Çünkü bitmek bilmeyen iş yükü ve bunun yanında geçmeyen bir zihinsel yorgunluk, çalışanın kurumla olan bağlarını azaltmasına ve işini daha özensiz yapmasına sebep olabilir.
Ekip ruhu
Her kurum ya da iş veren, kendisi için en nitelikli ve yetenekli kişilerden oluşan bir ekip kurmayı hayal eder.
Bu ekibi kurarken kişisel yeteneklere ve doğru iş tanımlarına dikkat etmesi, hem maksimum performans hem de yetenekli bir personelin uzun süreli çalışma olanağı ile doğru orantılıdır.
Çalışanlara yetenekleri doğrultusunda iş vermek hem performası yükseltir, hem de hata şansını minimalize eder.
Rakamlarla arası zayıf olan ve iş tanımı farklı olan bir personele muhasebe işleri verdiğinizde gelir-gider rakamlarınızda açık çıkması kaçınılmaz olur.
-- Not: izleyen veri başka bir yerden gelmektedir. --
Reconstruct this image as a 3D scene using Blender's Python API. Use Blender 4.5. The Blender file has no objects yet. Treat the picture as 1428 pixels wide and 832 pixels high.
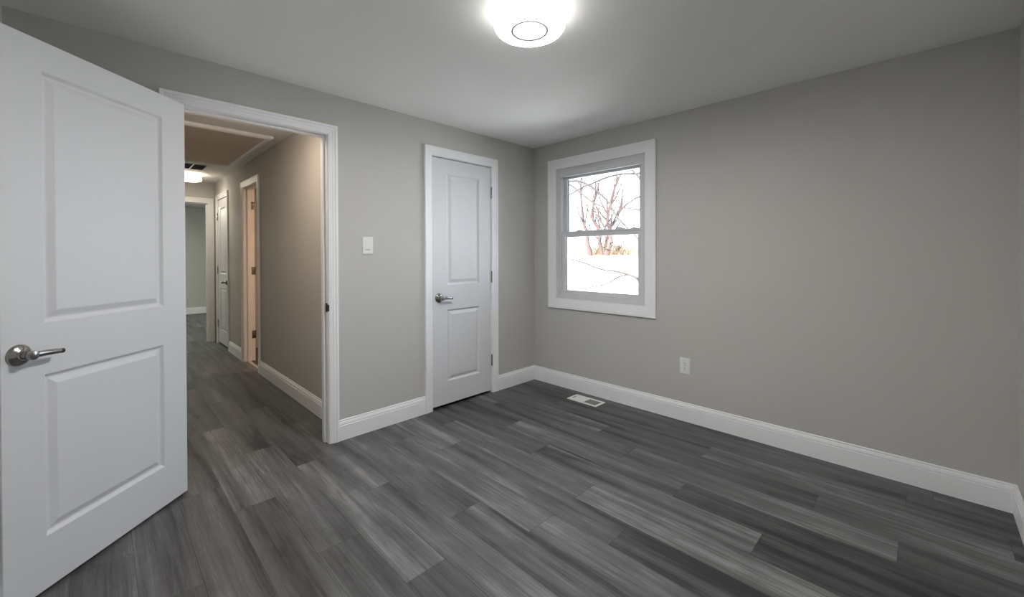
import bpy, bmesh, math, random
from mathutils import Vector, Matrix

SC = bpy.context.scene
COL = SC.collection
random.seed(7)

# ------------------------------------------------------------------ camera, sky, sun, exposure
cam_d = bpy.data.cameras.new('camera')
cam = bpy.data.objects.new('camera', cam_d)
COL.objects.link(cam)
Fv = Vector((-0.70797, 0.70620, -0.00694)).normalized()
Rv = Vector((0.70623, 0.70797, -0.00342))
Rv = (Rv - Fv * Rv.dot(Fv)).normalized()
Uv = Rv.cross(Fv)
cam.matrix_world = Matrix(((Rv.x, Uv.x, -Fv.x, 2.8419), (Rv.y, Uv.y, -Fv.y, -3.1544),
                           (Rv.z, Uv.z, -Fv.z, 1.2652), (0, 0, 0, 1)))
cam_d.sensor_fit = 'HORIZONTAL'
cam_d.sensor_width = 36.0
cam_d.lens = 576.19 / 1428 * 36.0
cam_d.shift_y = (360.25 - 416) / 1428
cam_d.clip_start = 0.02
SC.camera = cam

LAMP_ROOM, LAMP_HALL, LAMP_HALL2, LAMP_BATH, FILL_FAR = 238.0, 36.0, 55.0, 138.0, 350.0
SIDE = 0.016                                  # share of the drum side against its bottom face
world = bpy.data.worlds.new('sky')
SC.world = world
world.use_nodes = True
bg = world.node_tree.nodes['Background']
bg.inputs['Color'].default_value = (0.68, 0.83, 1.0, 1)
bg.inputs['Strength'].default_value = 6.0
sun_d = bpy.data.lights.new('sun', 'SUN')
sun_d.energy = 26.0
sun_d.angle = math.radians(1.0)
sun_d.color = (1.0, 0.93, 0.84)
sun = bpy.data.objects.new('sun', sun_d)
COL.objects.link(sun)
sun.rotation_euler = Vector((0.25, 0.62, -0.85)).to_track_quat('-Z', 'Y').to_euler()
sun.location = (0, -6, 8)

SC.view_settings.view_transform = 'Standard'
SC.view_settings.look = 'None'
SC.view_settings.exposure = 0.12
SC.view_settings.gamma = 1.0
SC.view_settings.use_curve_mapping = False

# ------------------------------------------------------------------ materials
def new_mat(name):
    m = bpy.data.materials.new(name)
    m.use_nodes = True
    return m, m.node_tree, m.node_tree.nodes['Principled BSDF']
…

Ekip ruhunu korumak adına kurumsal olarak organizasyon ve partiler düzenlemek fazlaca 90’lardan kalma olsa da, hiçbir zaman kötü bir fikir değildir.
Ancak şunu unutmamak gerekir ki, işinden mutlu olmayan hiçbir vasıflı eleman, sadece kurumsal organizasyonlar için işe devam etmez.
Bu tip organizasyonlar ekip içi iletişimi kuvvetlendirerek takım çalışmasını destekler.
İyi bir elemanı, doğru ve yeteneklerine uygun bir şekilde uzun yıllar kurumunuza fayda sağlayacak şekilde çalıştırmak için tek bir nedenin geçerli olmadığını, bütün yazdıklarımızın bir zincirin halkası gibi birbirine bağlı olduğunu unutmamak gerekir.